Prosecution witness Goran Stoparic started his career as a soldier in 1991 when he joined the ‘Chetniks’ and ended it in the Scorpions in 1999. As a volunteer of Seselj’s Serbian Radical Party in the Republika Srpska army, he fought side by side with Croats and with Abdic’s ‘Muslim army’ against the BH Army

Goran Stoparic, witness in the Seselj trialGoran Stoparic, witness in the Seselj trial

Goran Stoparic is testifying as a ‘Chetnik insider witness’ at the trial of Serbian Radical Party leader Vojislav Seselj. Today he perplexed the judges when he said that he had fought with Croats against Muslims in the fall of 1993. The judges couldn’t understand how he had ended in Zepce where he had fought ‘shoulder to shoulder with the HVO members’ against the Muslims in the BH Army; Stoparic himself was a ‘Seselj’s volunteer’ from Sid who had fought in 1991 in Vukovar in the Leva Supoderica detachment. Then in 1992 he went to Herzegovina as the deputy of Chetnik military leader Vakic and in the fall of 1993 he became the commander of a Novi Sad volunteer company, part of the VRS. He ended up fighting with the HVO against the BH Army.

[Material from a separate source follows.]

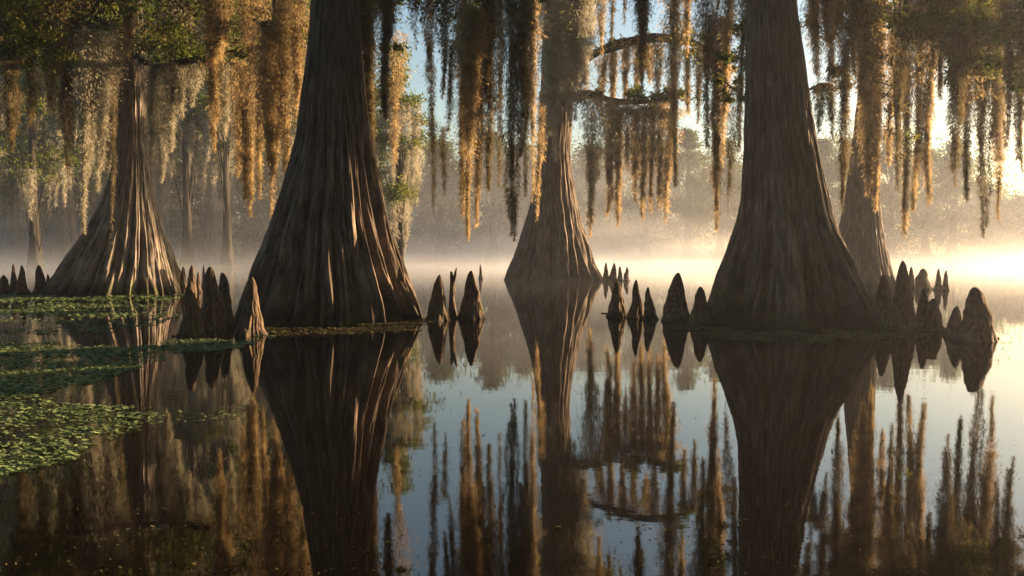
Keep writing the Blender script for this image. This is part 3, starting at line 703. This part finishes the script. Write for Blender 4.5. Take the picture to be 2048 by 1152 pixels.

‘I understand your confusion. You will find it much more puzzling when you hear that I fought together with Muslim troops against the Muslims’, Stoparic told the judges. He explained that he had gone to Zepce in accordance with an agreement of the VRS and the HVO. Later, when Republika Srpska reached an agreement with Fikret Abdic, Stoparic went to Cazinska Krajina where he fought against the BH Army 5th Corps. ‘That’s politics’, he concluded philosophically.

Seselj wanted to convince Stoparic that he had been expelled from the Serbian Radical Party in late 1993 because he had ‘cooperated with Croats’. As the party president, Seselj advocated an alliance with the Muslims and was against Croats. According to Stoparic, the reason given for his expulsion was that he ‘did not toe the party line and obstructed its work’. In his view, he was expelled because the president of the local SRS chapter accused him of collaborating with the State Security Service. Once he realized how much Seselj cared about pushing through his version of the events, Stoparic did ‘allow the possibility’ that the reason for his expulsion was his cooperation with Croats; this constituted ‘a violation of party policy’.

In 1992, Stoparic was fighting with the SRS volunteers – no longer as part of the JNA but of the VRS – in some of the locations where crimes Seselj is charged with were committed. This led the accused to read out parts of the indictment describing the crimes in Brcko, Nevesinje and Mostar area to the witness, asking him if he had any knowledge of them. Apart from the murders Goran Jelisic committed in Brcko, Stoparic didn’t hear of any of crimes listed in the indictment. As Seselj put it to him, he should have known of them if they had been committed by SRS volunteers. Stoparic was their commander, as Vakic’s deputy.

Not contesting the fact that there were crimes, Seselj blamed the local paramilitary formations, ‘the self-proclaimed Seselj’s troops’ and Vuk Draskovic’s ‘Serbian Guard’, present in Eastern Herzegovina at the time when the crimes were committed.